Farming News - NSA disappointed by ‘Apocalypse Cow’ as yet another anti- farming programme is aired

NSA disappointed by ‘Apocalypse Cow’ as yet another anti- farming programme is aired

09 Jan 2020
Frontdesk / Livestock

The National Sheep Association (NSA) is criticising Channel 4 for its lack of balance and accuracy when portraying UK farming systems in last nights programme ‘Apocalypse Cow’.

The Channel 4 documentary presented by George Monbiot ( pictured) set out radical food production alternatives amid claims that 'Meat Killed The Planet'.

Livestock grazing is an inefficient way of producing food, believes Mr Monbiot

The industry will be replaced by new food production systems that will “still feed 10bn people and bring the natural world back from the point of collapse”, according to Mr Monbiot.

Meat consumption, he said, posed a bigger threat to the environment than fossil fuels or plastic.

Animal grazing is a disaster, said the environmentalist. It uses twice as much land as all the world’s crops but produces just 1% of our food, he claimed.

“We cut down trees that suck in atmospheric carbon and replace them with animals responsible for generating vast quantities of greenhouse gases,” he said.

“And we’re blind to the problem: some of what we think are Britain’s most beautiful landscapes, such as the Lake District, are treeless, sheep-wrecked deserts.”

NSA Chief Executive Phil Stocker commented: “NSA is really disappointed by the programme ‘Apocalypse Cow’ shown on Channel 4’s last night, and the way sheep farming was denigrated. There was no opportunity for the British sheep industry to balance the debate and present the opposing view. NSA stands by its point that sheep farming is one of the most sustainable ways of food production and produces quality meat and fibre from little more than vegetation, mostly grown by sunlight rain and soil nutrients, whilst also providing a beautiful countryside for the British people to enjoy. While it’s not widely recognised at this point, sheep farming is an ultimate form of renewable technology and NSA is very disappointed this was not reflected in this programme.”

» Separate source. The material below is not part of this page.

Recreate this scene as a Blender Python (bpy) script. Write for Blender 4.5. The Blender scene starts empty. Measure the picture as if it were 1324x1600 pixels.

NFU president Minette Batters said: “It took two world wars to realise the error of not being able to produce enough food for our island nation.”

Critics also claim that UK food production deficits will need to be plugged by imports – in effect off-shoring Britain’s environmental footprint.

Welsh farming will shortly launch a marketing blitz that aims to pre-empt “ill-informed anti-farming” messages in the annual Veganuary campaign.

The £250,000 initiative, across TV and social media platforms, will spell out the “Welsh Way” of livestock production – one with a relatively small environmental footprint.

The meat industry is determined to get on the front foot and fight back against what it sees as the demonisation of livestock farming by environmentalists and some parts of the media.

Many are still smarting from the BBC documentary Meat: A Threat To Our Planet? which focused on intensive farming methods in north and south America without distinguishing them from UK practices.

In their New Year messages, Welsh farm leaders all highlighted concerns over the rise of vegan “propaganda”.

NFU Cymru president John Davies insisted the union will “not accept” fake anti-farming news.

“We are prepared to escalate our actions if required,” he warned.